John Updike

John Updike

DETAILS MAGAZINE
JULY 2006

Photo by Jake Chessum


Q: You’re a Christian, churchgoing person; how do you justify all the sex in your work?
A: Well, it exists, and there’s no denying it. And not even the Bible denies it as a powerful force. Freud tells us it’s really the only force. So I can’t be apologetic. It’s what makes the world go round. Christian or not, churchgoer or not, you sort of have to describe—but then I guess I describe it with a certain zeal and ardor of a deprived adolescence. It’s good in a way to be somewhat repressed growing up, because it leaves something more to express.

Q: With all the casual sex that teenagers seem to engage in now, I wonder if the act itself has lost its mystery.
A: Freud says that for the tide of libido to swell to its height, it needs an obstacle. And there is something about the loss of all these repressive forces that makes people less sexy.

Q: What do you think of the fundamentalist-Christian movement here?
A: I know how they feel—it’s the way my young character feels in my new book. His faith feels threatened by the modern world. But that’s the way it is. And you have to learn to live with it, and if you choose to keep some faith, you have to realize that you’re doing it kind of against the cultural tide.

Q: The middle class is disappearing. Where did it go?
A: In a city like New York, you’re aware of the rich and poor. You get outside the major cities, and you see them in their habitat—mowing their lawns, having their Saturday-night cookouts, and whatever else the middle class does. But it’s a stressful world, and increasingly expensive. We were comfortable enough [in the 1950s] not to be preoccupied by work and money, the way my father’s generation had been. And the middle class could afford the luxuries of fine living, which included dinner parties and, I guess, adultery. It was one of the by-products of the kind of cozy, friendly, self-enclosed economic existence. I think it is no longer—you can no longer just do your job, by the way. Your job is either your—what’s the word? –obsession, or you’re not good enough.

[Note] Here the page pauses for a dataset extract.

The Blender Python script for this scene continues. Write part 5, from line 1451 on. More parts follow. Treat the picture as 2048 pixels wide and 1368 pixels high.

Q: Can there be an Updike today, a Hemingway, a guy who turns out volumes over a lifetime?
A: There is a make-it-big-or-you’re-out mentality in publishing. And publishers are not, unlike when I was young, willing to carry an author who never makes it big—does respectable work and has a small following. So no, I don’t think you’re going to see another Hemingway or even another Mailer. I just don’t think there’s the ability of the writer to grab the reader’s attention—and it’s the sort of thing that could be proved wrong tomorrow. Somebody can come along who produces books that people feel compelled to read.

Q: Do you ever watch reality-TV shows, like American Idol?
A:
I don’t! I get kind of embarrassed for everyone and get upset because they all involve the cruelty of being eliminated. Much of the glee of it seems to be the joy of seeing someone put down. I don’t know—I could be wrong about that.